Exercise materials:

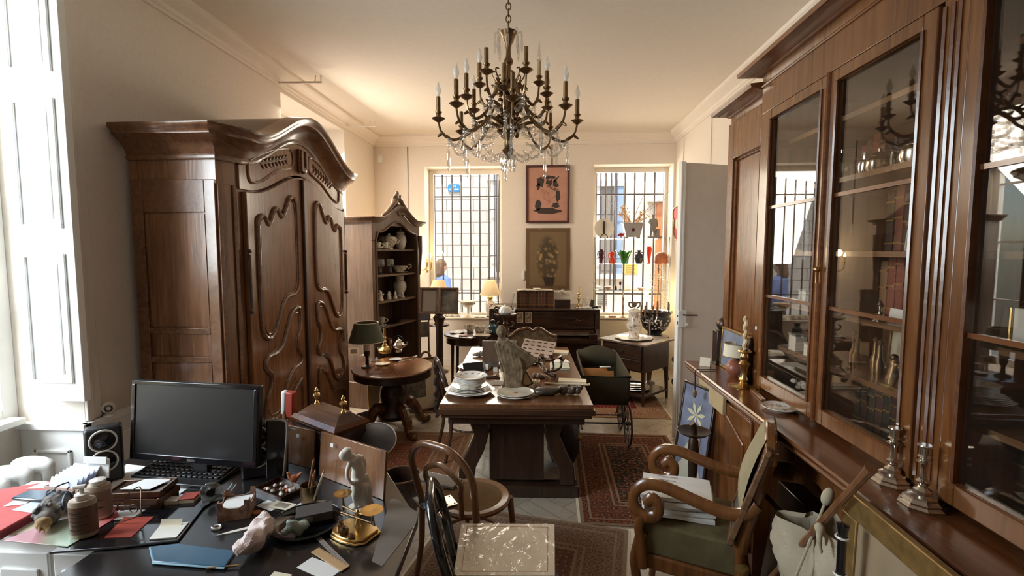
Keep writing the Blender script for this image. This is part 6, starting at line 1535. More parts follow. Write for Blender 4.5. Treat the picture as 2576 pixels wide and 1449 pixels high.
tent(1224, 930, .045, .05, -.5, 'white folded card standing next to the black case', .012)
tent(1246, 934, .035, .035, .2, 'small white folded card nearest the wooden figure')
t = thing('glass_box', 'clear plastic box of trinkets left of the wooden figure', 'box', ty(1243, 922), .3)
obj('shell', M().box(-.06, .06, -.045, .045, 0, .05), W['clear'], t, bev=.003); obj('contents', M().box(-.05, .05, -.035, .035, .003, .02), W['photo2'], t)
t = thing('jewel_tray', 'dark tray of silver trinkets behind the plates', 'tray', ty(1240, 950), .1)
obj('tray', M().box(-.06, .06, -.035, .035, 0, .012), W['dark'], t, bev=.002)
rr = random.Random(2)
for k in range(9): obj('trinket', M().ball((-.045+.09*rr.random(), -.02+.04*rr.random(), .018), (.010, .007, .006), 8, 6), W['silver'] if k % 2 else W['brassd'], t)
t = thing('lace_mat', 'pale round lace mat left of the leaning glass picture', 'mat', ty(1250, 964), 0)
obj('mat', M().lathe([(0, 0), (.062, 0), (.066, .002), (0, .003)], 24), W['greycard'], t); obj('edging', M().tube([(.066*(1+.05*math.cos(10*a))*math.cos(a), .066*(1+.05*math.cos(10*a))*math.sin(a), .003) for a in [2*pi*i/60 for i in range(60)]], .003, 5, True), W['paper'], t)
# fallen bronze candelabra
t = thing('candelabrum', 'dark bronze candelabrum lying on its side across the long table', 'candelabrum', ty(1378, 948), .0)
m = M().tube(spl([(.06, -.05, .02), (.02, -.02, .03), (-.01, .0, .04), (-.03, .02, .05)], 5), [.02]*5+[.014]*5+[.018]*6, 10).ball((0, 0, .04), .024, 10, 8)
obj('stem', m, W['bronze'], t)
for k, (P_, cup_) in enumerate(((((0, 0, .04), (-.03, .03, .05), (-.06, .05, .07), (-.075, .07, .10)), (-.08, .08, .115)), (((0, 0, .04), (.03, .04, .04), (.05, .08, .07), (.04, .10, .12)), (.035, .11, .135)), (((0, 0, .04), (.06, .03, .045), (.11, .06, .07), (.115, .08, .12)), (.113, .09, .135)), (((0, 0, .04), (-.03, .08, .06), (-.03, .13, .08), (-.04, .16, .11)), (-.045, .17, .125)))):
    a_ = obj('branch', M().tube(spl(P_, 6), .009, 8), W['bronze'], t)
    obj('socket', M().lathe([(0, -.03), (.014, -.028), (.03, -.02), (.012, -.012), (.018, .01), (.022, .022), (0, .022)], 14, cup_, rot=(-.5, .2, k)), W['bronze'], a_)
obj('crystal_knop', M().ball((-.055, -.02, .02), .02, 8, 5).ball((-.04, -.045, .015), .014, 8, 5), W['crystal'], t)
obj('price_tag', M().cb((-.05, .075, .085), (.03, .002, .03), (-.4, 0, .2)), W['paper'], t)
# books and papers at right
def book_on(px, py, w, d, h, rz, mat, label, z=0, grp='books and papers on the long table', cat='book'):
    t = thing('book', label, cat, ty(px, py, z), rz, grp)
    obj('cover', M().box(-w/2, w/2, -d/2, d/2, 0, .003).box(-w/2, w/2, -d/2, d/2, h-.003, h).box(-w/2, -w/2+.003, -d/2, d/2, .003, h-.003), mat, t, bev=.0008)
    obj('pages', M().box(-w/2+.003, w/2-.004, -d/2+.004, d/2-.004, .003, h-.003), W['cream'], t)
    return t
pg = plain('pale_green_cover', (.50,.55,.46), .5); cr = plain('cream_cover', (.72,.64,.48), .6)
book_on(1408, 925, .17, .20, .022, .02, pg, 'pale green book beneath the branches of the fallen candelabrum')
book_on(1440, 962, .22, .10, .020, -.08, cr, 'cream book at the right edge beside the carved sprig')
book_on(1405, 888, .20, .16, .016, -.15, cr, 'cream thick book at the far right corner of the table')
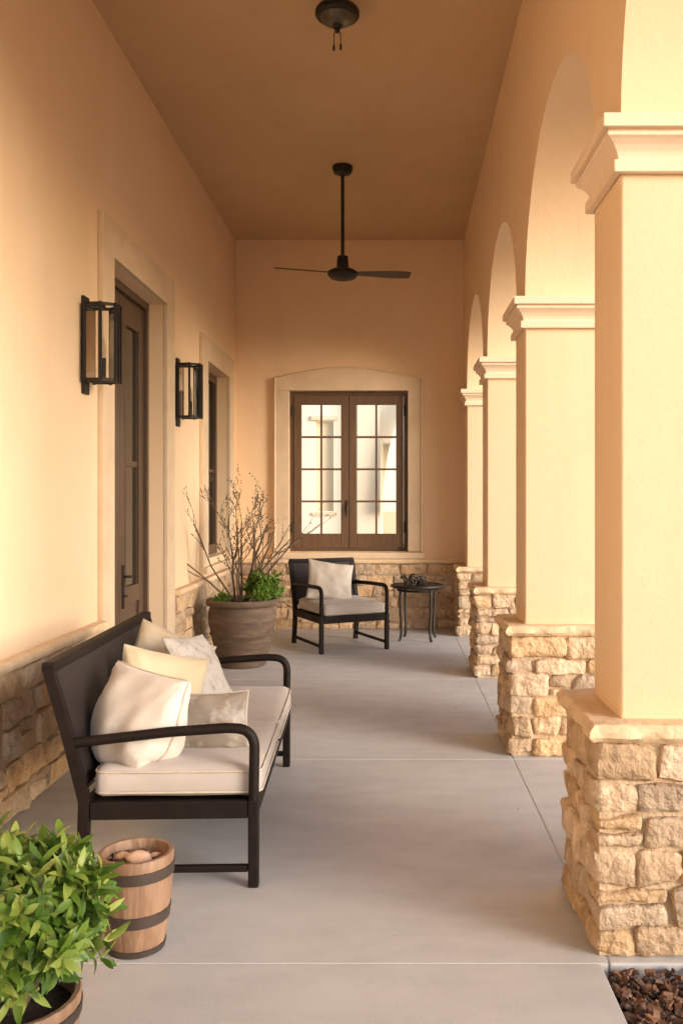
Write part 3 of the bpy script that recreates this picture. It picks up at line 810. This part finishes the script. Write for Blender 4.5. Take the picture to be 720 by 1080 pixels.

Problem statement:
Except for the pictures, copy the material above exactly.

Task answer:
Keep writing the Blender script for this image. This is part 6, starting at line 1535. More parts follow. Write for Blender 4.5. Treat the picture as 2576 pixels wide and 1449 pixels high.
tent(1224, 930, .045, .05, -.5, 'white folded card standing next to the black case', .012)
tent(1246, 934, .035, .035, .2, 'small white folded card nearest the wooden figure')
t = thing('glass_box', 'clear plastic box of trinkets left of the wooden figure', 'box', ty(1243, 922), .3)
obj('shell', M().box(-.06, .06, -.045, .045, 0, .05), W['clear'], t, bev=.003); obj('contents', M().box(-.05, .05, -.035, .035, .003, .02), W['photo2'], t)
t = thing('jewel_tray', 'dark tray of silver trinkets behind the plates', 'tray', ty(1240, 950), .1)
obj('tray', M().box(-.06, .06, -.035, .035, 0, .012), W['dark'], t, bev=.002)
rr = random.Random(2)
for k in range(9): obj('trinket', M().ball((-.045+.09*rr.random(), -.02+.04*rr.random(), .018), (.010, .007, .006), 8, 6), W['silver'] if k % 2 else W['brassd'], t)
t = thing('lace_mat', 'pale round lace mat left of the leaning glass picture', 'mat', ty(1250, 964), 0)
obj('mat', M().lathe([(0, 0), (.062, 0), (.066, .002), (0, .003)], 24), W['greycard'], t); obj('edging', M().tube([(.066*(1+.05*math.cos(10*a))*math.cos(a), .066*(1+.05*math.cos(10*a))*math.sin(a), .003) for a in [2*pi*i/60 for i in range(60)]], .003, 5, True), W['paper'], t)
# fallen bronze candelabra
t = thing('candelabrum', 'dark bronze candelabrum lying on its side across the long table', 'candelabrum', ty(1378, 948), .0)
m = M().tube(spl([(.06, -.05, .02), (.02, -.02, .03), (-.01, .0, .04), (-.03, .02, .05)], 5), [.02]*5+[.014]*5+[.018]*6, 10).ball((0, 0, .04), .024, 10, 8)
obj('stem', m, W['bronze'], t)
for k, (P_, cup_) in enumerate(((((0, 0, .04), (-.03, .03, .05), (-.06, .05, .07), (-.075, .07, .10)), (-.08, .08, .115)), (((0, 0, .04), (.03, .04, .04), (.05, .08, .07), (.04, .10, .12)), (.035, .11, .135)), (((0, 0, .04), (.06, .03, .045), (.11, .06, .07), (.115, .08, .12)), (.113, .09, .135)), (((0, 0, .04), (-.03, .08, .06), (-.03, .13, .08), (-.04, .16, .11)), (-.045, .17, .125)))):
    a_ = obj('branch', M().tube(spl(P_, 6), .009, 8), W['bronze'], t)
    obj('socket', M().lathe([(0, -.03), (.014, -.028), (.03, -.02), (.012, -.012), (.018, .01), (.022, .022), (0, .022)], 14, cup_, rot=(-.5, .2, k)), W['bronze'], a_)
obj('crystal_knop', M().ball((-.055, -.02, .02), .02, 8, 5).ball((-.04, -.045, .015), .014, 8, 5), W['crystal'], t)
obj('price_tag', M().cb((-.05, .075, .085), (.03, .002, .03), (-.4, 0, .2)), W['paper'], t)
# books and papers at right
def book_on(px, py, w, d, h, rz, mat, label, z=0, grp='books and papers on the long table', cat='book'):
    t = thing('book', label, cat, ty(px, py, z), rz, grp)
    obj('cover', M().box(-w/2, w/2, -d/2, d/2, 0, .003).box(-w/2, w/2, -d/2, d/2, h-.003, h).box(-w/2, -w/2+.003, -d/2, d/2, .003, h-.003), mat, t, bev=.0008)
    obj('pages', M().box(-w/2+.003, w/2-.004, -d/2+.004, d/2-.004, .003, h-.003), W['cream'], t)
    return t
pg = plain('pale_green_cover', (.50,.55,.46), .5); cr = plain('cream_cover', (.72,.64,.48), .6)
book_on(1408, 925, .17, .20, .022, .02, pg, 'pale green book beneath the branches of the fallen candelabrum')
book_on(1440, 962, .22, .10, .020, -.08, cr, 'cream book at the right edge beside the carved sprig')
book_on(1405, 888, .20, .16, .016, -.15, cr, 'cream thick book at the far right corner of the table')
Write part 3 of the bpy script that recreates this picture. It picks up at line 810. This part finishes the script. Write for Blender 4.5. Take the picture to be 720 by 1080 pixels.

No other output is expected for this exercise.